Majora Carter

I have carved out a bit of time to take advantage of Majora Carter being on campus. I strongly encourage you to learn more about her work and her group if you have no clue who I am talking about.

On the surface, “environmental justice” may seem totally disconnected with Education and Unit 4 in particular. Take a look at the information PDF for the sessions with Majora – you will see the dots start to connect between the University and the children. It seems to me, after watching several of her videos and especially listening to her last night, that Majora has taken a step back from life and has viewed things from the 10,000 foot perspective, and then zoomed in on just about everyone impacted, pushing, cajoling, sweet-talking, urging and basically getting people off their duffers and into action. One gentleman last night humbly got up to observe that we have a world-class University and yet their appears to be so little effect of such a prestigious institution in our own community. I myself have felt that way at times, and have heard others voice the same thought, even here in this blog. I think the workshops aspire to kickstart a new initiative to change that around, to open the door and push/pull people through.

I am going to go find out. I have taken a day off work to go to part of the workshops (have commitments for the afternoon already). This isn’t just about teaching kids. This is about improving the land, improving the people, improving the culture, improving our city. It is extremely ambitious. And entirely possible.


8 Responses to “Majora Carter”

  1. charlesdschultz Says:

    Well that was disappointing. I am going to refrain from saying much right now because I have both my pessimistic and my cynic’s hat on.

  2. Chuck Jackson Says:

    it got better but I too had to leave before the real work began…

  3. charlesdschultz Says:


    As both you (Chuck) and Pattsi observed after the first panel this morning, there was an amazing lack of community people, and an amazing abundance of VIPs. It was disappointing that the audience was so small; I wonder if the two are correlated for a reason.

    I was expecting a workshop. I was expecting “a constructive university-community dialogue to brainstorm creative new approaches to improving the health and wellbeing of our community.” What happened? How did 27 separate groups sponsor such an influential person and invite movers and shakers to the table, but have little to no community? Where are the announcements in the NG, WCIA, or WDWS? I am confused? What did I miss?

    It was interesting when I asked Barbara Minsker what Brian (Minsker) thought of all this – all she did was shrug her shoulders. I saw Sue Grey’s name on the roster, but I did not see any evidence of Unit 4 folks. Was Unit 116 represented? I have a lot of respect for Marcel Miller, who spoke about the huge disconnect that John Ruffin was brave enough to mention; Mr. Miller has also spoken at the recent Public Candidate Forum and at least one Champaign County Board meeting that I listened to. I suspect he has been very active in many city meetings. I get the feeling I want to talk to him some more.

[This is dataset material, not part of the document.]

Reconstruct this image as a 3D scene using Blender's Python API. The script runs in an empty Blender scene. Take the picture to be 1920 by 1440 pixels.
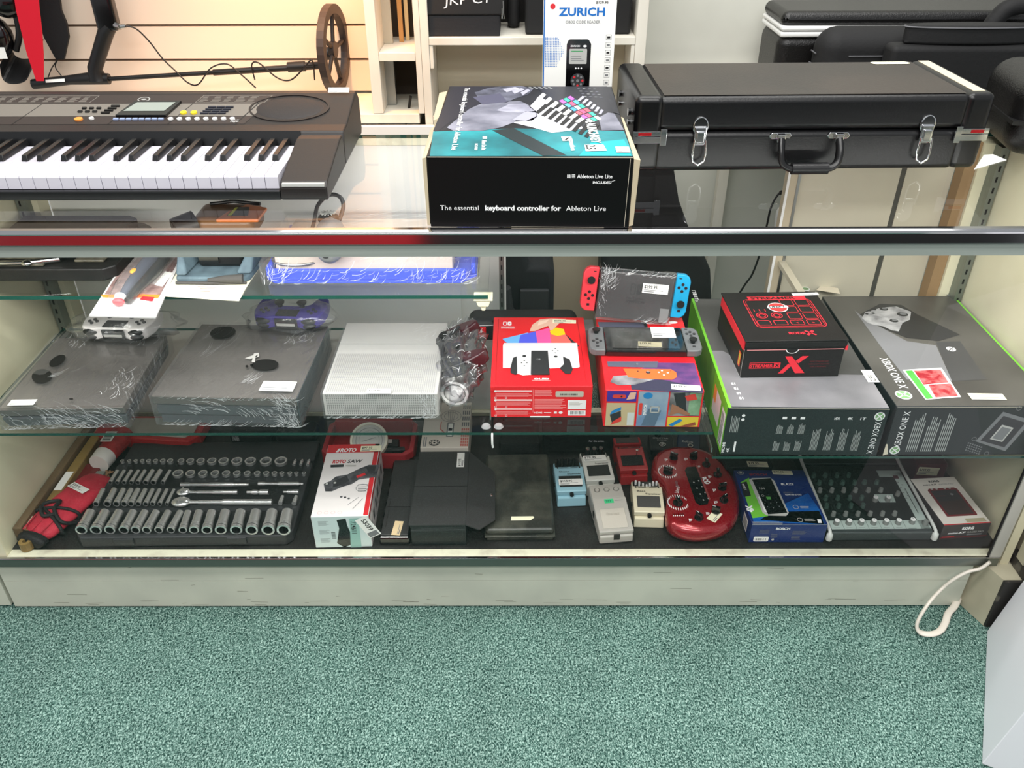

    While standing around between sessions, I overhead Majora speaking with participants and panelists. She was amazingly graceful and conversational towards all of them. (Much more so than myself, for example *grin*) I hear that she did a tour before the conference on Thursday night, and it seems to me that the tour might have been the most impactful part of her visit. Maybe.

  4. pattsi Says:

    By chance do you mean Martel Miller?

  5. charlesdschultz Says:

    Thank you for correcting me – yes indeed.

  6. Patricia Brady Says:

    I believe that the University is more connected with the local schools than most people know. For example, the College of Education’s Center for Education in Small Urban Communities is very involved. You can see their activities at
    I would love to see a list of the research, support, and direct involvement that the University has with Unit 4 and other local schools–I’m sure there is a lot going on that I don’t know about.

  7. charlesdschultz Says:

    Patricia, thanks for stopping by and chiming in. 🙂

    I totally agree, I know there is a ton of stuff going on. I am torn about “knowing it all”; as I talk to Board Members, the Superintendent and University Professors, I am always amazed at the breadth of partnerships and established connections. From my perspective, it seems like many of these activities occur under a rock merely because they are not splashed all over the news (and there is no list, as you mentioned, Patricia). Perhaps what it boils down to is a statement made by Martel Miller and repeated by many others; if we have a world-class University, why don’t we have a world-class public education system? I realize that there are thousands of variable factors involved and one does not necessarily imply the other, but it is something I think about from time to time.

    I also get the impression that we have not focused our attention on common, mutually beneficial end-goals; instead of lasers, we have widely dispersed “micro goals” where groups and individuals are doing their own thing. Most of those are good things, even great things. But there is broken trust (which already exists) and obviously some parents elect to patronize the private sector to satisfy their education needs – we have ample evidence that the local parochial and specialized schools are thriving and not so much ample evidence that public schools are thriving.

    We have a ton of awesome, positive goodness. We also have challenge areas. Let us acknowledge the good and bad, encouraging the former and transforming the latter.

  8. pattsi Says:

    Does not anyone else besides me wonder why within the last decade and a half there are so many more private schools along with significant out migration to Mahomet, Monticello, and St. Joe? This is a research project just waiting to happen and would yield very useful information.